Look how Open Office development charged after the introduction of Go OO, or MySQL after MariaDB, or more generally the entire smartphone market after the introduction of the iPhone. Competition is good.
That said, Dr. Hipp is known to be passionate about SQLite. In my previous examples the software was pretty much neglected before the competition came, which is certainly not the case with SQLite.
Rewriting SQLite in Rust, or some other trendy “safe” language, would not help. In fact it might hurt.
Prof. Regehr did not find problems with SQLite. He found constructs in the SQLite source code which under a strict reading of the C standards have “undefined behaviour”, which means that the compiler can generate whatever machine code it wants without it being called a compiler bug. That’s an important finding. But as it happens, no modern compilers that we know of actually interpret any of the SQLite source code in an unexpected or harmful way. We know this, because we have tested the SQLite machine code – every single instruction – using many different compilers, on many different CPU architectures and operating systems and with many different compile-time options. So there is nothing wrong with the sqlite3.so or sqlite3.dylib or winsqlite3.dll library that is happily running on your computer. Those files contain no source code, and hence no UB.
The point of Prof. Regehr’s post (as I understand it) is the the C programming language as evolved to contain such byzantine rules that even experts find it difficult to write complex programs that do not contain UB.

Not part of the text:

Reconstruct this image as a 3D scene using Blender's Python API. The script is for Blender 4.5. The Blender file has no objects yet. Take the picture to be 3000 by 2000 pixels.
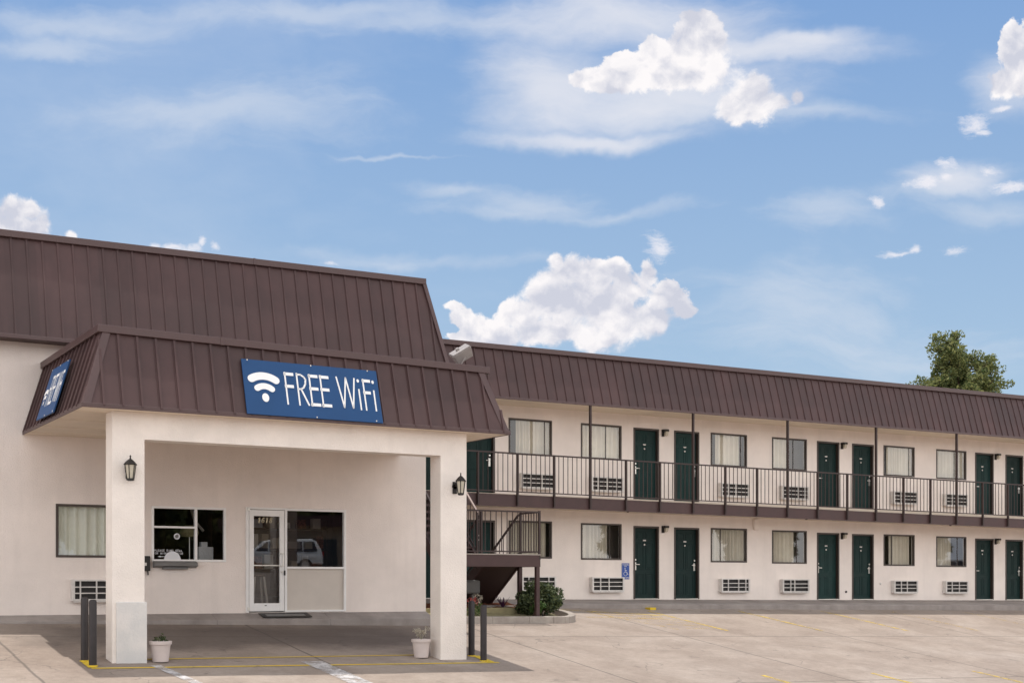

The rules of rust are less byzantine (so far – give it time :-)) and so in theory it should be easier to write programs in rust that do not contain UB. That’s all well and good. But it does not relieve the programmer of the responsibility of testing the machine code to make sure it really does work as intended. The rust compiler contains bugs. (I don’t know what they are but I feel sure there must be some.) Some well-formed rust programs will generate machine code that behaves differently from what the programmer expected. In the case of rust we get to call these “compiler bugs” whereas in the C-language world such occurrences are more often labeled “undefined behavior”. But whatever you call it, the outcome is the same: the program does not work. And the only way to find these problems is to thoroughly test the actual machine code.
And that is where rust falls down. Because it is a newer language, it does not have (afaik) tools like gcov that are so helpful for doing machine-code testing. Nor are there multiple independently-developed rust compilers for diversity testing. Perhaps that situation will change as rust becomes more popular, but that is the situation for now.
You can just use C tooling with Rust, generally; I know kcov has worked for a long time, but it looks like easy gcov support does exist: https://github.com/kennytm/cov
https://www.infoq.com/news/2009/08/Porting-SQLite-to-.NET-in...
I honestly hope against hope that you’re being sarcastic.